## Exercise
All of the data that follows should be retyped exactly, please, except the pictures.

— Begin Extracted information —

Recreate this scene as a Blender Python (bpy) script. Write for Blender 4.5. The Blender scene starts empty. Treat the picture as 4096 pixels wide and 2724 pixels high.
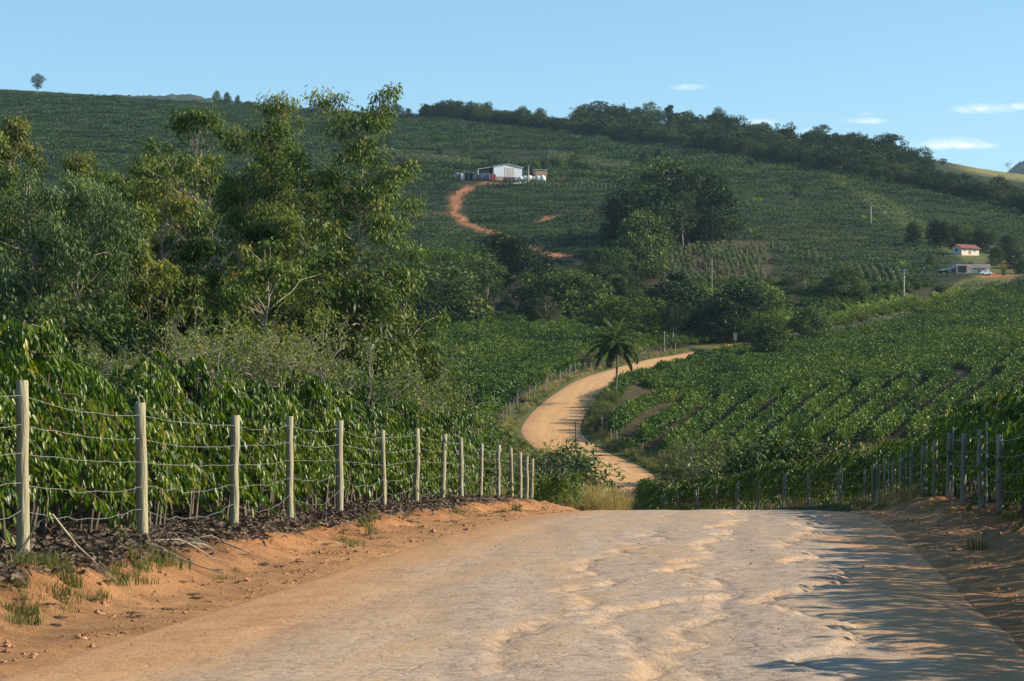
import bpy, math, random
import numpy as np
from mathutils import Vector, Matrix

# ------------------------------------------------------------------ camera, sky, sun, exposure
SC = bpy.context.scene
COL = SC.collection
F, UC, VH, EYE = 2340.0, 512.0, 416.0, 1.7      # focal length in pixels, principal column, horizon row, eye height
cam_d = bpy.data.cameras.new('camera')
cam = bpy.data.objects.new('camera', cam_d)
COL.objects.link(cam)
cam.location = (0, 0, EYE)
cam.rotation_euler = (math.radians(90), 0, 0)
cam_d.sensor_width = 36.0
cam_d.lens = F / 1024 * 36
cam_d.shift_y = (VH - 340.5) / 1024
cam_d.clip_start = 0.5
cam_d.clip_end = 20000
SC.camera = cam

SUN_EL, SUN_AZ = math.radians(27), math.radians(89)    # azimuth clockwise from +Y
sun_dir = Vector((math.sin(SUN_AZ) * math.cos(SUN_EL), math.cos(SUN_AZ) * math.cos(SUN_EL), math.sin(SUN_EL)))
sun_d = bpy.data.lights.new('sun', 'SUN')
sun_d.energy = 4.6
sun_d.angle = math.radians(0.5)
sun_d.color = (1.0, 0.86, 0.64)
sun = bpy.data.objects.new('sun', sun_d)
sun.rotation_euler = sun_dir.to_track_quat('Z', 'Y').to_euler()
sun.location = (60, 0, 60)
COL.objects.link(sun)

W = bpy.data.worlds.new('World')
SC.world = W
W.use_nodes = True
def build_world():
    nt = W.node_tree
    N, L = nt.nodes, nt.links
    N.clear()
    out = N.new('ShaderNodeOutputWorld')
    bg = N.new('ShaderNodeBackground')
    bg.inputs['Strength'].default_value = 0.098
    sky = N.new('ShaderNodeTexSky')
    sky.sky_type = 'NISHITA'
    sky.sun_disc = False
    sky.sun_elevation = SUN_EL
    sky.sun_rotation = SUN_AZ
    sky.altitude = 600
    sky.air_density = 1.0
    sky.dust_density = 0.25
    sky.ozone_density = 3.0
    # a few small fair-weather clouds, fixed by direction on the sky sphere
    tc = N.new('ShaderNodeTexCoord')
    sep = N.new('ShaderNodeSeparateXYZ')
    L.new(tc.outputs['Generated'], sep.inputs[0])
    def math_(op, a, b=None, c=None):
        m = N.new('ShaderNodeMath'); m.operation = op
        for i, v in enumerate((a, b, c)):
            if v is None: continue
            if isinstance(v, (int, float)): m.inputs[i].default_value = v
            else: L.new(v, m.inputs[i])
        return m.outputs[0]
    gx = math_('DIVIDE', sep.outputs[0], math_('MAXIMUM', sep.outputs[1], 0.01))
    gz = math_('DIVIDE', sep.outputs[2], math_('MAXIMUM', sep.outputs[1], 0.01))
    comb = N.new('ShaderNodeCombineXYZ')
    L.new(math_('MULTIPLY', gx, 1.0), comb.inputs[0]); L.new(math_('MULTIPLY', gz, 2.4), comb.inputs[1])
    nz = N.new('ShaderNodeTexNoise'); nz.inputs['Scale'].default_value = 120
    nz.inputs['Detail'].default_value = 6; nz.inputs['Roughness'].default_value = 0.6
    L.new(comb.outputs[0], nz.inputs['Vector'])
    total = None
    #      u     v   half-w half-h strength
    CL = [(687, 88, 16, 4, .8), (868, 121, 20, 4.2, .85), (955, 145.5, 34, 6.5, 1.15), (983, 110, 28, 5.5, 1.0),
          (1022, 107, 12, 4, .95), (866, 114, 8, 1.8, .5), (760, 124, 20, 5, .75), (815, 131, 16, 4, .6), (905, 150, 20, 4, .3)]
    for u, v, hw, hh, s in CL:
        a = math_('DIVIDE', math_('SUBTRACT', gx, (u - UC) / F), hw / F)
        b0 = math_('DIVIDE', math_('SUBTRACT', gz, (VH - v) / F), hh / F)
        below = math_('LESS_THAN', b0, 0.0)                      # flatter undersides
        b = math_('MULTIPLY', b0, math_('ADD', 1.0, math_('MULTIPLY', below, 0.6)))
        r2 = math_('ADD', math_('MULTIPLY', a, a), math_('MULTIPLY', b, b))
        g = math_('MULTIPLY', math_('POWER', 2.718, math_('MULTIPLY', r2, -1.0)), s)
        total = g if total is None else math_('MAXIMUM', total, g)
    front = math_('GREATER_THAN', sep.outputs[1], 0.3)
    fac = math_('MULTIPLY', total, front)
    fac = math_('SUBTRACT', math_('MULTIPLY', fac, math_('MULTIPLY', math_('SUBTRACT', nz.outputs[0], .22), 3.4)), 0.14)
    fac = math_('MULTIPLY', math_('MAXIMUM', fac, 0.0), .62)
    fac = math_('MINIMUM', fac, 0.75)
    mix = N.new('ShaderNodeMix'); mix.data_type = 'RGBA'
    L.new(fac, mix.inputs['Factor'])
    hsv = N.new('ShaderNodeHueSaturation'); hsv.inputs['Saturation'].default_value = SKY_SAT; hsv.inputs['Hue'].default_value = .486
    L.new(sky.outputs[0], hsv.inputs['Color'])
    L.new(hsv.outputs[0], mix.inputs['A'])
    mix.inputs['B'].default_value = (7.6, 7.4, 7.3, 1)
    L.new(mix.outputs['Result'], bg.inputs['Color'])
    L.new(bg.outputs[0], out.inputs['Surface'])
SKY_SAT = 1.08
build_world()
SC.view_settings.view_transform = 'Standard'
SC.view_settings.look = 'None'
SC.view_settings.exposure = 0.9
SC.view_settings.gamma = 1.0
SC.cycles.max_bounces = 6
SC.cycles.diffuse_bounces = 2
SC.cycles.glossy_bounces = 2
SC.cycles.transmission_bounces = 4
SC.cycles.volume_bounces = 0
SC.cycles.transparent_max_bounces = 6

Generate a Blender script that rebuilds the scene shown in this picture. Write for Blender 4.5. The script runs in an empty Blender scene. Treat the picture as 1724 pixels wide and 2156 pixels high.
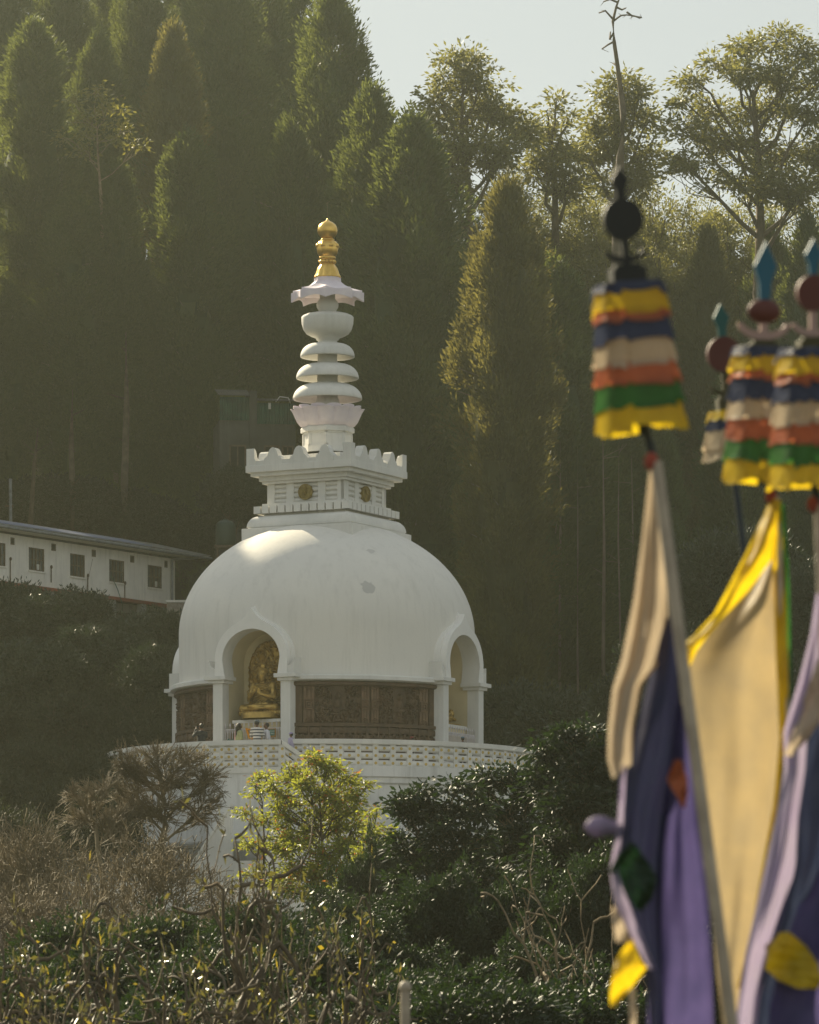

— End Extracted information —

## Task response
Recreate this scene as a Blender Python (bpy) script. Write for Blender 4.5. The Blender scene starts empty. Treat the picture as 4096 pixels wide and 2724 pixels high.
import bpy, math, random
import numpy as np
from mathutils import Vector, Matrix

# ------------------------------------------------------------------ camera, sky, sun, exposure
SC = bpy.context.scene
COL = SC.collection
F, UC, VH, EYE = 2340.0, 512.0, 416.0, 1.7      # focal length in pixels, principal column, horizon row, eye height
cam_d = bpy.data.cameras.new('camera')
cam = bpy.data.objects.new('camera', cam_d)
COL.objects.link(cam)
cam.location = (0, 0, EYE)
cam.rotation_euler = (math.radians(90), 0, 0)
cam_d.sensor_width = 36.0
cam_d.lens = F / 1024 * 36
cam_d.shift_y = (VH - 340.5) / 1024
cam_d.clip_start = 0.5
cam_d.clip_end = 20000
SC.camera = cam

SUN_EL, SUN_AZ = math.radians(27), math.radians(89)    # azimuth clockwise from +Y
sun_dir = Vector((math.sin(SUN_AZ) * math.cos(SUN_EL), math.cos(SUN_AZ) * math.cos(SUN_EL), math.sin(SUN_EL)))
sun_d = bpy.data.lights.new('sun', 'SUN')
sun_d.energy = 4.6
sun_d.angle = math.radians(0.5)
sun_d.color = (1.0, 0.86, 0.64)
sun = bpy.data.objects.new('sun', sun_d)
sun.rotation_euler = sun_dir.to_track_quat('Z', 'Y').to_euler()
sun.location = (60, 0, 60)
COL.objects.link(sun)

W = bpy.data.worlds.new('World')
SC.world = W
W.use_nodes = True
def build_world():
    nt = W.node_tree
    N, L = nt.nodes, nt.links
    N.clear()
    out = N.new('ShaderNodeOutputWorld')
    bg = N.new('ShaderNodeBackground')
    bg.inputs['Strength'].default_value = 0.098
    sky = N.new('ShaderNodeTexSky')
    sky.sky_type = 'NISHITA'
    sky.sun_disc = False
    sky.sun_elevation = SUN_EL
    sky.sun_rotation = SUN_AZ
    sky.altitude = 600
    sky.air_density = 1.0
    sky.dust_density = 0.25
    sky.ozone_density = 3.0
    # a few small fair-weather clouds, fixed by direction on the sky sphere
    tc = N.new('ShaderNodeTexCoord')
    sep = N.new('ShaderNodeSeparateXYZ')
    L.new(tc.outputs['Generated'], sep.inputs[0])
    def math_(op, a, b=None, c=None):
        m = N.new('ShaderNodeMath'); m.operation = op
        for i, v in enumerate((a, b, c)):
            if v is None: continue
            if isinstance(v, (int, float)): m.inputs[i].default_value = v
            else: L.new(v, m.inputs[i])
        return m.outputs[0]
    gx = math_('DIVIDE', sep.outputs[0], math_('MAXIMUM', sep.outputs[1], 0.01))
    gz = math_('DIVIDE', sep.outputs[2], math_('MAXIMUM', sep.outputs[1], 0.01))
    comb = N.new('ShaderNodeCombineXYZ')
    L.new(math_('MULTIPLY', gx, 1.0), comb.inputs[0]); L.new(math_('MULTIPLY', gz, 2.4), comb.inputs[1])
    nz = N.new('ShaderNodeTexNoise'); nz.inputs['Scale'].default_value = 120
    nz.inputs['Detail'].default_value = 6; nz.inputs['Roughness'].default_value = 0.6
    L.new(comb.outputs[0], nz.inputs['Vector'])
    total = None
    #      u     v   half-w half-h strength
    CL = [(687, 88, 16, 4, .8), (868, 121, 20, 4.2, .85), (955, 145.5, 34, 6.5, 1.15), (983, 110, 28, 5.5, 1.0),
          (1022, 107, 12, 4, .95), (866, 114, 8, 1.8, .5), (760, 124, 20, 5, .75), (815, 131, 16, 4, .6), (905, 150, 20, 4, .3)]
    for u, v, hw, hh, s in CL:
        a = math_('DIVIDE', math_('SUBTRACT', gx, (u - UC) / F), hw / F)
        b0 = math_('DIVIDE', math_('SUBTRACT', gz, (VH - v) / F), hh / F)
        below = math_('LESS_THAN', b0, 0.0)                      # flatter undersides
        b = math_('MULTIPLY', b0, math_('ADD', 1.0, math_('MULTIPLY', below, 0.6)))
        r2 = math_('ADD', math_('MULTIPLY', a, a), math_('MULTIPLY', b, b))
        g = math_('MULTIPLY', math_('POWER', 2.718, math_('MULTIPLY', r2, -1.0)), s)
        total = g if total is None else math_('MAXIMUM', total, g)
    front = math_('GREATER_THAN', sep.outputs[1], 0.3)
    fac = math_('MULTIPLY', total, front)
    fac = math_('SUBTRACT', math_('MULTIPLY', fac, math_('MULTIPLY', math_('SUBTRACT', nz.outputs[0], .22), 3.4)), 0.14)
    fac = math_('MULTIPLY', math_('MAXIMUM', fac, 0.0), .62)
    fac = math_('MINIMUM', fac, 0.75)
    mix = N.new('ShaderNodeMix'); mix.data_type = 'RGBA'
    L.new(fac, mix.inputs['Factor'])
    hsv = N.new('ShaderNodeHueSaturation'); hsv.inputs['Saturation'].default_value = SKY_SAT; hsv.inputs['Hue'].default_value = .486
    L.new(sky.outputs[0], hsv.inputs['Color'])
    L.new(hsv.outputs[0], mix.inputs['A'])
    mix.inputs['B'].default_value = (7.6, 7.4, 7.3, 1)
    L.new(mix.outputs['Result'], bg.inputs['Color'])
    L.new(bg.outputs[0], out.inputs['Surface'])
SKY_SAT = 1.08
build_world()
SC.view_settings.view_transform = 'Standard'
SC.view_settings.look = 'None'
SC.view_settings.exposure = 0.9
SC.view_settings.gamma = 1.0
SC.cycles.max_bounces = 6
SC.cycles.diffuse_bounces = 2
SC.cycles.glossy_bounces = 2
SC.cycles.transmission_bounces = 4
SC.cycles.volume_bounces = 0
SC.cycles.transparent_max_bounces = 6

Generate a Blender script that rebuilds the scene shown in this picture. Write for Blender 4.5. The script runs in an empty Blender scene. Treat the picture as 1724 pixels wide and 2156 pixels high.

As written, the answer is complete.